Given instruction
Copy each line below exactly and leave the pictures out.

Given material
◆ ◆ ◆ ◆ ◆ ◆ ◆
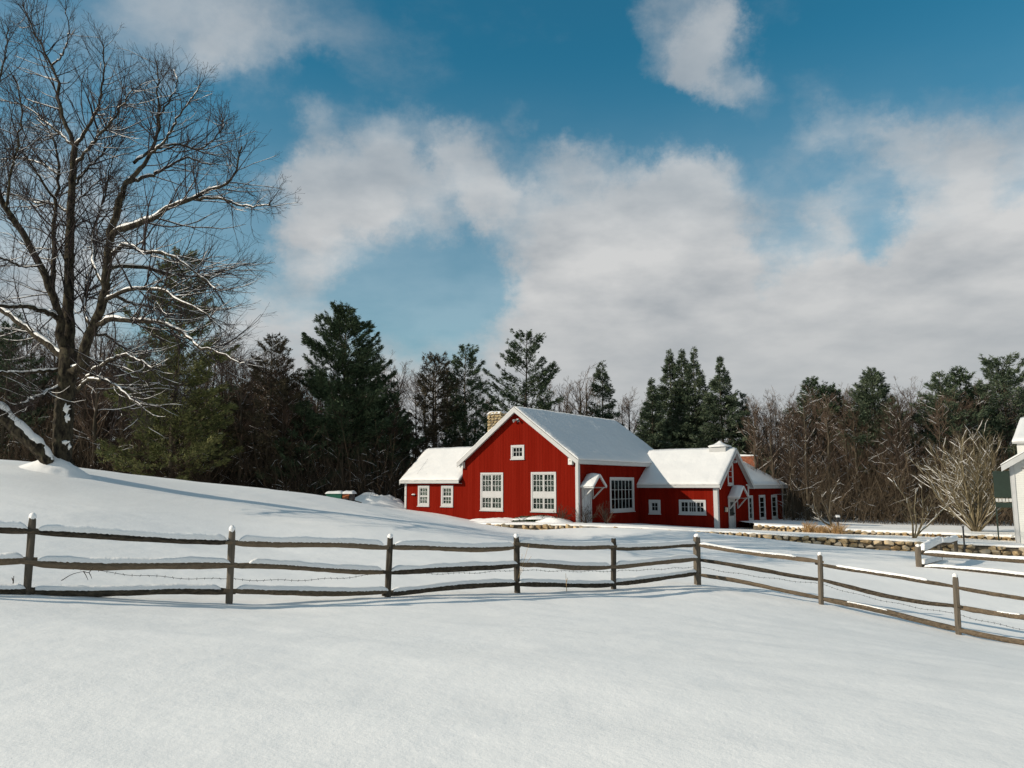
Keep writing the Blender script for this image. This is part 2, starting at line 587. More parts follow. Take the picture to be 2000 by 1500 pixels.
PX = [  # photo x, y, distance along the view axis
    (52, 1160, 11.5), (447, 1180, 12.7), (757, 1165, 14.4), (1010, 1158, 16.1), (1198, 1150, 17.8), (1363, 1142, 19.2),
    (1604, 1181, 18.3), (1872, 1238, 16.5), (2060, 1272, 15.4),
    (121, 920, 28), (0, 897, 31), (300, 934, 33), (500, 954, 36), (640, 970, 39), (700, 984, 46), (790, 995, 54), (860, 1004, 52.4), (925, 1016, 50.8),
    (200, 1000, 20), (450, 1050, 20), (200, 958, 26), (450, 1005, 25), (700, 1032, 24), (700, 1000, 33), (900, 1030, 33), (1000, 1048, 34), (860, 1014, 42),
    (960, 1026, 43.6), (1050, 1036, 42.6), (1120, 1031, 42.4), (1250, 1033, 41.9), (1345, 1038, 41.3), (1440, 1047, 40.7), (1560, 1060, 39.3), (1714, 1076, 38.0), (1793, 1078, 37.2), (2000, 1093, 35.4), (2150, 1100, 34.2),
    (1200, 1060, 33), (1500, 1092, 29), (1700, 1108, 27.5), (1900, 1122, 26.5), (2100, 1140, 26),
]
FP = [tuple(at(*q)) for q in PX]
FP += [(-6, 3, 0.1), (0, 3, 0.0), (6, 3, -0.1), (0, 8, -0.12), (-5, 8, 0.05), (6, 9, -0.55), (0, -15, 0.2), (-25, -10, 0.6), (25, -10, -0.6),
       (5, 47.5, -1.6), (12, 50, -2.1), (20, 44, -2.4), (30, 40, -2.6), (15, 62, -2.4), (30, 60, -2.4), (45, 50, -2.6), (0, 62, -1.6),
       (-16, 46, 1.0), (-25, 45, 1.7), (-22, 60, 1.2), (-42, 60, 2.4), (-10, 66, 0.2), (-40, 32, 3.0), (-30, 20, 2.0), (-20, 8, 0.9), (-60, 40, 3.0), (0, 90, -1.0), (40, 95, -1.6),
       (-60, 100, 1.5), (60, 100, -1.6), (80, 40, -2.4), (40, 15, -2.0), (-120, 50, 2), (120, 50, -2.0), (0, 200, 0), (-200, 200, 0), (200, 200, 0), (0, -150, 0), (-200, -100, 0), (200, -100, 0), (300, 400, 0), (-300, 400, 0)]
field_tps = tps(FP)


def fbm(x, y, s, oct=3, ox=0.0):
    return mnoise.fractal(Vector((x * s + ox, y * s - ox, ox)), 1.0, 2.0, oct)


def relief(X, Y, amp=1.0):
    out = np.empty(X.size)
    for i, (x, y) in enumerate(zip(X.ravel(), Y.ravel())):
        out[i] = 0.024 * fbm(x, y * 1.6, 0.45, 3) + 0.008 * fbm(x * 1.3 + y * 0.8, (y - 0.6 * x) * 2.4, 1.5, 3, 5.0)
    return out.reshape(X.shape) * amp


def axis(*segs):
    out = [segs[0][0]]
    for a, b, st in segs:
        n = max(1, int(round((b - a) / st)))
        out += list(np.linspace(a, b, n + 1)[1:])
    return np.array(out)


def grid_faces(nx, ny):
    i = np.arange(ny - 1)[:, None] * nx + np.arange(nx - 1)[None, :]
    return np.stack([i, i + 1, i + nx + 1, i + nx], -1).reshape(-1, 4)


def field_z(x, y):
    return float(field_tps(np.array([x]), np.array([y]))[0])


gx = axis((-600, -80, 65), (-80, -20, 1.5), (-20, -12, 0.4), (-12, 14, 0.13), (14, 36, 0.4), (36, 80, 1.5), (80, 600, 65))
gy = axis((-300, 0, 30), (0, 3, 0.5), (3, 21, 0.13), (21, 60, 0.4), (60, 110, 2), (110, 900, 79))
GX, GY = np.meshgrid(gx, gy)
GZ = field_tps(GX, GY)
far = np.clip((np.hypot(GX, GY - 40) - 110) / 120, 0, 1)
GZ = GZ * (1 - far) + (-0.6) * far + relief(GX, GY)
# fence drift: snow heaped a little along the posts
V = np.stack([GX, GY, GZ], -1).reshape(-1, 3)
g = link('snow_field', fast_mesh('snow_field', V, grid_faces(len(gx), len(gy)), M['snow'], True))
tag(g, kind='structure')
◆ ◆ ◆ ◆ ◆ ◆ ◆
Result of the task
Keep writing the Blender script for this image. This is part 2, starting at line 587. More parts follow. Take the picture to be 2000 by 1500 pixels.
PX = [  # photo x, y, distance along the view axis
    (52, 1160, 11.5), (447, 1180, 12.7), (757, 1165, 14.4), (1010, 1158, 16.1), (1198, 1150, 17.8), (1363, 1142, 19.2),
    (1604, 1181, 18.3), (1872, 1238, 16.5), (2060, 1272, 15.4),
    (121, 920, 28), (0, 897, 31), (300, 934, 33), (500, 954, 36), (640, 970, 39), (700, 984, 46), (790, 995, 54), (860, 1004, 52.4), (925, 1016, 50.8),
    (200, 1000, 20), (450, 1050, 20), (200, 958, 26), (450, 1005, 25), (700, 1032, 24), (700, 1000, 33), (900, 1030, 33), (1000, 1048, 34), (860, 1014, 42),
    (960, 1026, 43.6), (1050, 1036, 42.6), (1120, 1031, 42.4), (1250, 1033, 41.9), (1345, 1038, 41.3), (1440, 1047, 40.7), (1560, 1060, 39.3), (1714, 1076, 38.0), (1793, 1078, 37.2), (2000, 1093, 35.4), (2150, 1100, 34.2),
    (1200, 1060, 33), (1500, 1092, 29), (1700, 1108, 27.5), (1900, 1122, 26.5), (2100, 1140, 26),
]
FP = [tuple(at(*q)) for q in PX]
FP += [(-6, 3, 0.1), (0, 3, 0.0), (6, 3, -0.1), (0, 8, -0.12), (-5, 8, 0.05), (6, 9, -0.55), (0, -15, 0.2), (-25, -10, 0.6), (25, -10, -0.6),
       (5, 47.5, -1.6), (12, 50, -2.1), (20, 44, -2.4), (30, 40, -2.6), (15, 62, -2.4), (30, 60, -2.4), (45, 50, -2.6), (0, 62, -1.6),
       (-16, 46, 1.0), (-25, 45, 1.7), (-22, 60, 1.2), (-42, 60, 2.4), (-10, 66, 0.2), (-40, 32, 3.0), (-30, 20, 2.0), (-20, 8, 0.9), (-60, 40, 3.0), (0, 90, -1.0), (40, 95, -1.6),
       (-60, 100, 1.5), (60, 100, -1.6), (80, 40, -2.4), (40, 15, -2.0), (-120, 50, 2), (120, 50, -2.0), (0, 200, 0), (-200, 200, 0), (200, 200, 0), (0, -150, 0), (-200, -100, 0), (200, -100, 0), (300, 400, 0), (-300, 400, 0)]
field_tps = tps(FP)


def fbm(x, y, s, oct=3, ox=0.0):
    return mnoise.fractal(Vector((x * s + ox, y * s - ox, ox)), 1.0, 2.0, oct)


def relief(X, Y, amp=1.0):
    out = np.empty(X.size)
    for i, (x, y) in enumerate(zip(X.ravel(), Y.ravel())):
        out[i] = 0.024 * fbm(x, y * 1.6, 0.45, 3) + 0.008 * fbm(x * 1.3 + y * 0.8, (y - 0.6 * x) * 2.4, 1.5, 3, 5.0)
    return out.reshape(X.shape) * amp


def axis(*segs):
    out = [segs[0][0]]
    for a, b, st in segs:
        n = max(1, int(round((b - a) / st)))
        out += list(np.linspace(a, b, n + 1)[1:])
    return np.array(out)


def grid_faces(nx, ny):
    i = np.arange(ny - 1)[:, None] * nx + np.arange(nx - 1)[None, :]
    return np.stack([i, i + 1, i + nx + 1, i + nx], -1).reshape(-1, 4)


def field_z(x, y):
    return float(field_tps(np.array([x]), np.array([y]))[0])


gx = axis((-600, -80, 65), (-80, -20, 1.5), (-20, -12, 0.4), (-12, 14, 0.13), (14, 36, 0.4), (36, 80, 1.5), (80, 600, 65))
gy = axis((-300, 0, 30), (0, 3, 0.5), (3, 21, 0.13), (21, 60, 0.4), (60, 110, 2), (110, 900, 79))
GX, GY = np.meshgrid(gx, gy)
GZ = field_tps(GX, GY)
far = np.clip((np.hypot(GX, GY - 40) - 110) / 120, 0, 1)
GZ = GZ * (1 - far) + (-0.6) * far + relief(GX, GY)
# fence drift: snow heaped a little along the posts
V = np.stack([GX, GY, GZ], -1).reshape(-1, 3)
g = link('snow_field', fast_mesh('snow_field', V, grid_faces(len(gx), len(gy)), M['snow'], True))
tag(g, kind='structure')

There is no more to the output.